In case you didn't know, North Korea leader Kim Jong-un is a massive Chicago Bulls fan. So big that he once even played basketball with current Golden State Warriors head coach and former Bulls player, Steve Kerr.

In 2012, when Barack Obama was in his first term as president, Jong-un had just taken over for his father, who passed away. The United States needed a way to approach relations with Jong-un. That's when Marcus Noland, one of Obama's advisors at the time, brought up Kerr as a potential ex-Bulls star to help America get Jong-un on their side.

Via The Athletic:

No known American had yet to meet him since he assumed power, and there wasn’t much known about him. That led Noland, an economist who studied North Korea and Obama had summoned for advice, to suggest an outside-the-box idea based on one of the few pieces of concrete intel the country had: Kim was a Bulls fan.

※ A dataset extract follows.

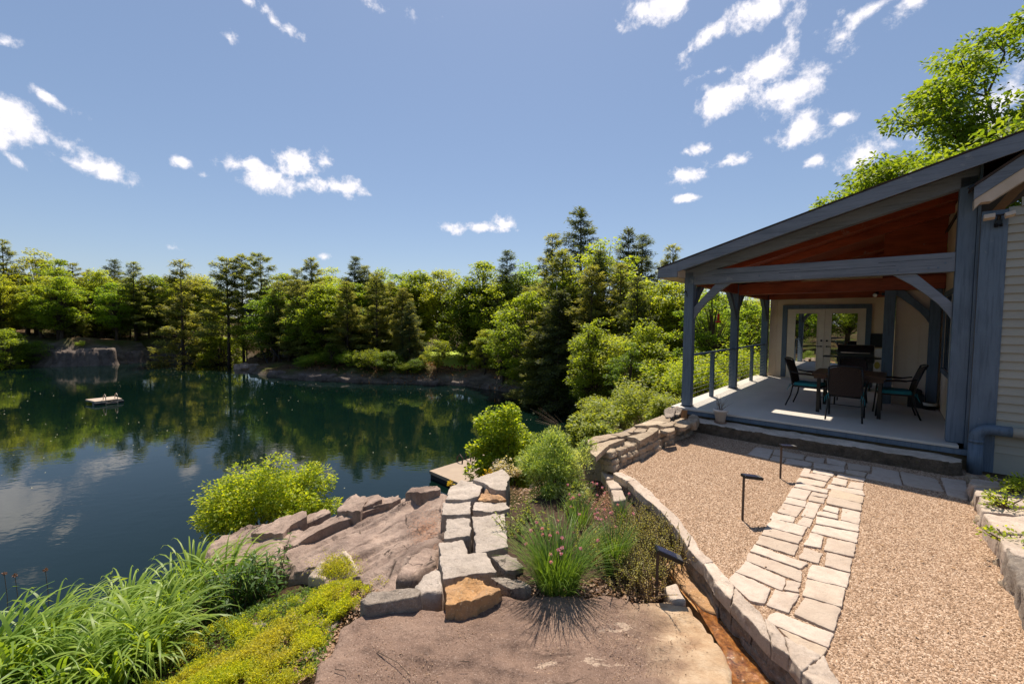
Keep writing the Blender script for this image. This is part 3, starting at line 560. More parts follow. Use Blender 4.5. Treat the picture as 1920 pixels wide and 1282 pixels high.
# granite blocks, outlines from the photo
GB = [  # (crop outline, z top, thickness, material, label, name)
 ([(60,330),(110,225),(185,175),(372,188),(330,300),(215,325)], -.10, .34, 'granite', 'large pale granite block at the far end of the double row', 'granite_block'),
 ([(285,165),(410,118),(520,82),(575,130),(550,250),(450,245),(378,195)], -.06, .34, 'granite', 'broad pale boulder behind the granite blocks, partly under the willow-leaved bush', 'boulder'),
 ([(390,228),(440,240),(550,328),(325,335)], -.12, .30, 'orange', 'triangular tan stone among the pale granite blocks', 'stone'),
 ([(45,352),(265,342),(260,440),(35,447)], -.13, .32, 'granite', 'small squarish granite block on the left, second row from the far end', 'granite_block'),
 ([(298,352),(560,347),(570,400),(440,428),(290,413)], -.14, .32, 'granite', 'shallow granite block right of the small squarish one, touching the flower bed', 'granite_block'),
 ([(75,482),(265,472),(265,622),(52,637)], -.12, .34, 'granite', 'square granite block with dark gap to its right, just beyond the notched block', 'granite_block'),
 ([(277,470),(540,432),(568,705),(400,742),(312,750)], -.13, .34, 'granite', 'largest plain granite block, beside the light green low plant', 'granite_block'),
 ([(10,682),(205,646),(250,760),(390,746),(475,905),(250,930),(48,968)], -.13, .36, 'granite', 'granite block with a square notch cut in its far edge', 'granite_block'),
 ([(430,775),(560,750),(700,860),(640,890),(545,900)], -.13, .26, 'granite2', 'pitted grey block between the notched block and the chives', 'granite_block'),
 ([(432,960),(520,942),(700,982),(760,1028),(590,1048)], -.13, .22, 'granite2', 'broken grey stone tucked behind the rust orange rock', 'stone'),
 ([(85,1010),(240,965),(360,960),(520,1048),(430,1085),(290,1128),(80,1170)], -.075, .30, 'orange', 'rust orange rough rock on the edge of the foreground slab', 'rock')]
for q, zt, th, m, lab, nm in GB:
    rock(nm, crop(q, 820, 860, 4.275, zt), zt, zt-th, MA[m], label=lab, cat=('granite block' if nm == 'granite_block' else nm), group='double row of granite blocks' if nm == 'granite_block' else None, n=110, rings=10, bev=.009, amp=.013 if m != 'orange' else .03, fs=6, edge=.02, under=.01)
rock('granite_block', [G(*p, -.055) for p in [(676,1124),(690,1110),(786,1098),(792,1110),(780,1120),(690,1134)]], -.055, -.36, MA['granite2'], label='separate dark-faced granite block at the upper left edge of the foreground slab', cat='granite block', n=60, rings=6, bev=.018, amp=.012, fs=6)
rock('stone', [G(*p, -.12) for p in [(776,1098),(800,1072),(826,1068),(830,1108),(786,1114)]], -.12, -.5, MA['granite'], label='pale wedge-shaped stone between the dark-faced block and the notched block', cat='stone', n=50, rings=6, bev=.03, amp=.015, fs=5)
rock('boulder', [G(*p, -.38) for p in [(742,1100),(760,1060),(800,1036),(822,1040),(822,1072),(790,1090),(770,1108)]], -.27, -.8, MA['outcrop'], label='rounded brown boulder left of the notched granite block', cat='boulder', n=50, rings=8, bev=.07, amp=.03, fs=3)
# the outcrop sloping to the lake
OC = [(372,1030),(400,1005),(440,985),(500,968),(560,962)]
f1 = pl(G(830,925,-.34), G(830,1080,-.34), G(600,1060,-.82))
def fr(px, py, f, it=18):                             # photo ray onto a sloping plane
    z = -.6
    for _ in range(it): p = G(px, py, z); z = .5*z+.5*f(p[0], p[1])
    return G(px, py, z)
o1 = [fr(*p, f1) for p in [(520,1040),(545,1010),(600,990),(660,962),(720,938),(770,930),(838,924),(845,1000),(828,1085),(800,1100),(740,1115),(690,1108),(650,1090),(600,1075),(540,1078)]]
rock('rock_outcrop', o1, lambda x, y: f1(x, y)+.03*math.tanh(10*fbm((x*.45-y*.9)*1.7, (x*.9+y*.45)*.5, 2.))+.014*math.tanh(12*fbm((x*.45-y*.9)*4, (x*.9+y*.45)*1.2, 7.)), -2.2, MA['outcrop'], label='broad sloping brown rock between the granite blocks and the lake', cat='rock outcrop', n=220, rings=50, bev=.07, amp=.055, fs=1.3, edge=.06)
f2 = pl(G(560,965,-.92), G(370,1040,-1.35), G(520,1060,-1.02))
o2 = [fr(*p, f2) for p in [(366,1046),(385,1020),(410,1000),(450,985),(520,975),(560,972),(575,990),(540,1020),(520,1060),(440,1080),(380,1075)]]
rock('rock_outcrop', o2, lambda x, y: f2(x, y)+.03*math.tanh(10*fbm((x*.45-y*.9)*1.7, (x*.9+y*.45)*.5, 5.)), -3.0, MA['outcrop'], label='smooth rounded rock below the yellow-green shrub, left end of the outcrop', cat='rock outcrop', n=150, rings=34, bev=.16, amp=.05, fs=1.5, edge=.05)
for (q, z, th, lab) in [([(470,1000),(480,990),(520,972),(575,955),(574,968),(545,985),(530,1000)], -.98, .10, 'thin layered ledge lying on the left part of the outcrop'),
                        ([(532,985),(570,968),(612,952),(620,960),(590,975),(545,998)], -.93, .09, 'narrow dark-edged ledge in the middle of the outcrop'),
                        ([(520,1028),(560,1000),(640,962),(738,933),(750,938),(690,958),(620,985),(555,1020)], -.78, .12, 'long raised strip of rock running across the outcrop'),
                        ([(632,958),(648,935),(668,926),(690,934),(676,958)], -.70, .20, 'rough dark broken rock at the crest of the outcrop'),
                        ([(660,936),(712,926),(716,936),(680,950),(662,948)], -.66, .16, 'pale square-edged rock beside the broken one on the crest'),
                        ([(712,934),(745,930),(752,934),(735,942),(700,950)], -.64, .08, 'small flat flake of rock on the crest of the outcrop'),
                        ([(760,922),(772,914),(822,910),(826,917),(790,924)], -.55, .20, 'speckled low boulder at the lake edge in front of the dock')]:
    fo = f2 if q[0][0] < 500 else f1; dz = {.10: .05, .09: .05, .12: .055, .20: .13, .16: .12, .08: .07}[th]
    fz = lambda x, y, fo=fo, dz=dz: fo(x, y)+dz
    rock('rock_ledge', [fr(*p, fz) for p in q], fz, -1.9, MA['outcrop'], label=lab, cat='rock', n=110, rings=6, bev=.012, amp=.02, fs=4, edge=.03, under=.07)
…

“We have to work with what we’ve got,” Noland told Obama in that meeting. “If this guy is really as big of a Chicago Bulls fan as we hear, let’s work with that, because we have nothing else to go on.”

Long before his meeting with Obama, Noland went to college at Swarthmore College in Pennsylvania, where he crossed paths with Kerr’s older brother, John. He knew the Kerrs had grown up in Lebanon, where their late father, Malcolm, was president of the American University of Beirut. Kerr had lived in some of the more complicated parts of the world, which — along with his three titles with the Bulls— made him the perfect candidate for this unique diplomatic mission.

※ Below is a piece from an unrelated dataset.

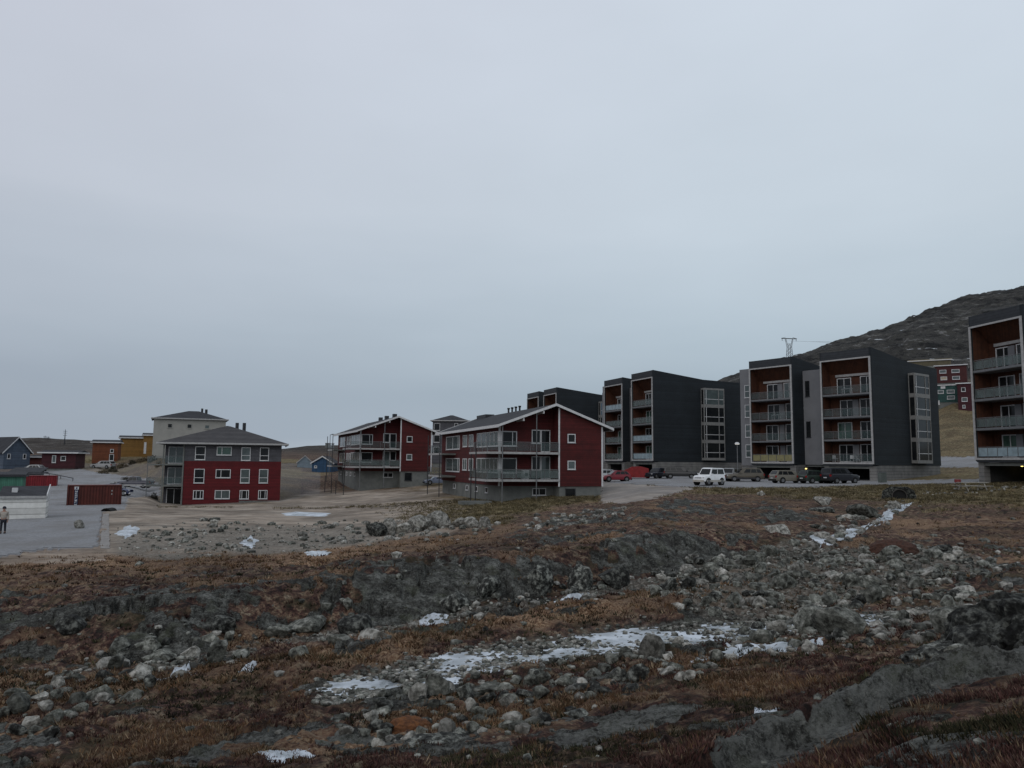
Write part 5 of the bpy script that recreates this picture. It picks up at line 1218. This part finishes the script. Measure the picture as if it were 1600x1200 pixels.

Noland suggested sending Kerr, then a TNT broadcaster, to Pyongyang, the capital of North Korea, to play basketball with Kim. He’d be joined by Syd Seiler and Danny Russel, two members of Obama’s National Security Council who also specialized in North Korean affairs. If Kim wanted to talk business, Kerr could step aside and let them handle it. If Kim wanted to shoot hoops with Kerr, at least American officials could get a feel for him and his people. Noland played into Obama’s basketball fandom and asked who else possessed both the political and schematic X’s and O’s.

Long story short, Obama was never that keen on the idea. Noland left the White House that day in 2012 and never heard about it again. Thankfully for Kerr, he never had to go play ball with the supposed Bulls superfan in Jong-un.

Funny enough, Kerr actually first learned of Noland's idea last week at MSG just hours before Stephen Curry broke the three-point record. The whole situation was laid out in a book by a former Washington Post correspondent.